2° Dans certaines pratiques, religieuses ou morales: La prière quotidienne, la messe du
dimanche ; « pratiquer », ce n'est pas aller au même office chaque dimanche par
habitude ; « honorer ses morts », ce n'est pas aller au cimetière le jour des Morts ; «
pratiquer », ce n'est pas obéir à la loi ou à la coutume ; c'est aller à la rencontre d'un
idéal dont on a besoin, un besoin né de l'âme, pour ne plus se replier sur soi, ne plus rien
avoir à attendre ni à redouter.
C'est tenter de se dépasser en s'oubliant soi-même.

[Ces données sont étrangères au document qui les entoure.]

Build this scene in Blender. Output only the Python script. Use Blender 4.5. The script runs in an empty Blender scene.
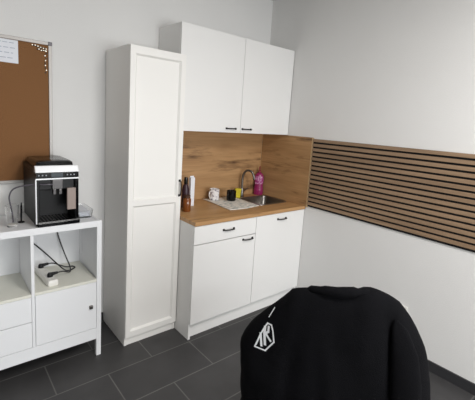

3° Dans l'amour: Là est le danger de la vie conjugale, de l'union de deux êtres.
Le foyer
est construit ; rien, du moins en apparence, ne risque de le détruire : c'est alors qu'il faut
fuir l'habitude, la monotonie des jours pour que tout demeure exceptionnel et apparaisse
sans cesse renouvelé, dans toute l'idéale lumière du premier jour.
II.
— Éviter « l'usure des jours ».
1° Par la pratique de « petits métiers ».
c'est-à-dire d'occupations secondaires.
2° Par ce qu'on peut appeler « l'héroïsme quotidien »:
a) Par la possession de soi-même : vivre toute sa vie, c'est-à-dire développer toutes les
puissances que l'on sent en soi-même, voilà un beau et difficile programme ; beau, parce
qu'il répond aux aspirations de tous les jeunes, difficile, parce qu'il suppose une lutte
constante contre les désirs et les passions qu'il faut gouverner.
b) Par l'acquisition du sentiment de sa responsabilité : par l'alliance du devoir, de l'intérêt
et de l'amour-propre.
Ainsi, joue par exemple le ressort de la conscience professionnelle
donnée seulement à celui qui se sent profondément responsable du « service » confié ;.